Our Jungle Home - Day 3

Our jungle home 12/11
We had a marginally better nights sleep, it was a bit softer but still too sloped. I spent the morning gathering more grass and trying to make the bed level while Mike finally got some practice in and had a great idea for a Christmas song called “Island Christmas”. We had a small crew of guys come out to begin thinning the undergrowth from our block. It's impossible to get the sense for what we're looking at as we tromp through the property because the vines and brush are so thick. As Mike played his guitar we could hear occasional singing and laughing as the guys worked off in the jungle. 

We had asked a friend to help us get a few things in on the ferry the day before. We were still much in need of some supplies and tools to make out water tank actually catch water, and the forecast was calling for rain. We can't miss the chance to get some water in the tank. We got a call letting us know that the things had arrived so we headed down to the more populated area of Waisali Village to pick them up at the work site of Arthur and Marian.


When we got there Nathan, who had helped us get the stuff wasn't there, but several other guys were working. One of them told us that cobra was up on the hill. We both gasped in shock, we had heard there were no venomous snakes on the island! The guys got quite a kick out of the looks on our faces and told us that Cobra was the nickname of one of the workers. 

We tried calling Nathan but couldn't get through so we went to visit Neil and Hwei Ying. They have a really cool house. They built the place themselves and it has an amazing view of the ocean. Their deck doesn't have railings and Neil explained that once they had a very annoying visitor who said they wouldn't come back until some were put up. “They saved me a lot of money, because that decided me on not doing it”, he joked. 

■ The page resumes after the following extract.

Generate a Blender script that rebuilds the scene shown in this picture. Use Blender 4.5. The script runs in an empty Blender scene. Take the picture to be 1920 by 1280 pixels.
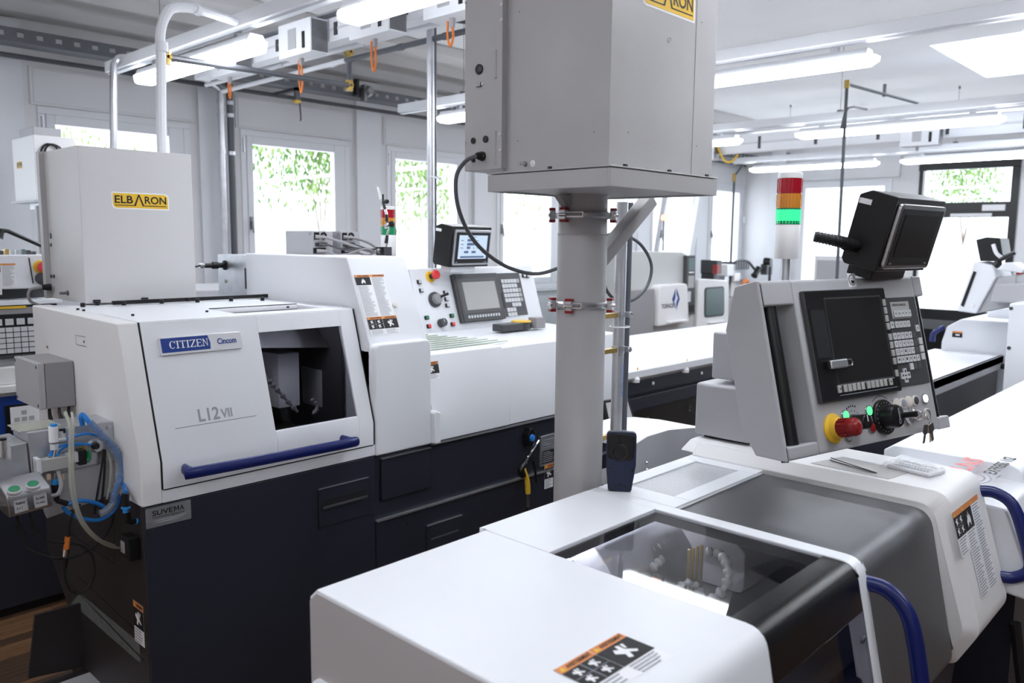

We finally tracked down Nathan and he told us that our stuff was at another house, where Arthur and Marian were staying. A phone call to them let us know that they would be back in around 30 minutes, but it's “island time”, so after a couple of hours of hanging around and swatting mosquitoes, we had our stuff and headed back to camp. 

The sun was going down as we got there and Mike climbed onto the roof to put some caps on the sides of the gutter. I was afraid he was going to fall and kill himself as he tried to repair the gutters. It was so terribly raggedly cut that it was nearly impossible to get them on with the limited tools we have, but by jerry-rigging with plastic sheeting and duct tape, he made it work.


We were both a bit grumpy about the crappy job they'd done and extra work they'd left us with, not to mention the cost, which seems completely unjustified considering the salvaged parts and support posts cut from green timber in the forest -and of course the fact that we'd paid months in advance so we'd have water waiting for us and they only put it together the day that we arrived here. We didn't have time to make a fire so we quickly gobbled some blucky canned meat and crackers and fell into bed.